Tom Strini
Review

Bel Canto sings Handel; nice try

By - Oct 17th, 2009 11:34 pm
Richard Hynson, Bel Canto music director

Richard Hynson, Bel Canto music director

Give music director Richard Hynson and the Bel Canto Chorus credit for noble ambition in taking on Handel’s Israel in Egypt. It’s more difficult than Messiah, soloists for are harder to find, the chorus had to learn it from scratch, and it’s a harder sell.

A lot of great stuff is in it, especially in the first half. The plagues, the flight of the Israelites, the parting of the red sea and the drowning of the pursuing Egyptians come to vivid life in Handel’s score. Among the examples of powerful tone painting: whirring strings beneath a chorus singing of flies and locusts; brutal, chopping accents and rhythms to represent the cutting down of Egypt’s first-born sons; and timpani brewing the storm of fiery hailstones.

The second half, except for a remarkably complex stretch of counterpoint in the opening chorus, is less interesting. The fun tone painting disappears, as the Old Testament text turns to “the Egyptians are drowned, praise God, praise him some more, and then praise Him some more after that.” One would never refer to Handel’s music as Baroque Boilerplate, but a good bit of Part 2 comes close.

Part 1 shined through a so-so performance. Part 2 needed more than the Bel Canto and friends could give it.

I’ve heard the BCC when it was terrible; Saturday, it wasn’t bad. Handel takes the sopranos very high, and they sounded lovely up there. The chorus (once upon a time at 200 voices, now about 80) knew its parts and sang accurately. The chamber orchestra was competent. The soloists hit all the notes, even in the bravura passages.

But that was as far as it went. Tenor James Doing, who had the bulk of the virtuoso solo work, couldn’t quite make it thrilling. The orchestra, especially the continuo group, sounded listless in every exposed passage. With very few exceptions, the chorus sang almost everything mezzo-forte to forte, showed no feel for the arc of the phrase and finished phrases inelegantly. Hynson beat time, cued entrances and occasionally adjusted a dynamic. He lifted not a finger to give some shape to the continuo, the bedrock of any Baroque piece. Because of all that, the second half of this oratorio became tedious.

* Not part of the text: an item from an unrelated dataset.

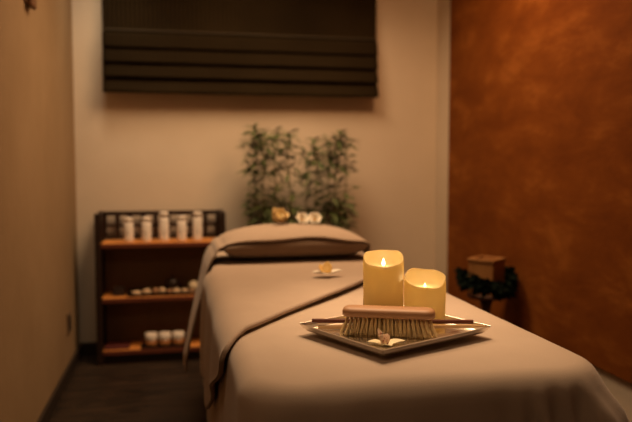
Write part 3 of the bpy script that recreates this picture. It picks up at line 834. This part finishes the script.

It’s hard to put a monumental work such as this together at all, especially with a chorus of volunteers and a minuscule budget. I appreciate that. But if you lack the time or understanding to invest in every phrase and thus allow whole blocks of music to pass indifferently, has ambition outrun reality?

This concert took place at the Sharon Lynne Wilson Center. The other named soloists were soprano Sian Davies, baritone Jason Coffey and countertenor Gerrod Pagenkopf.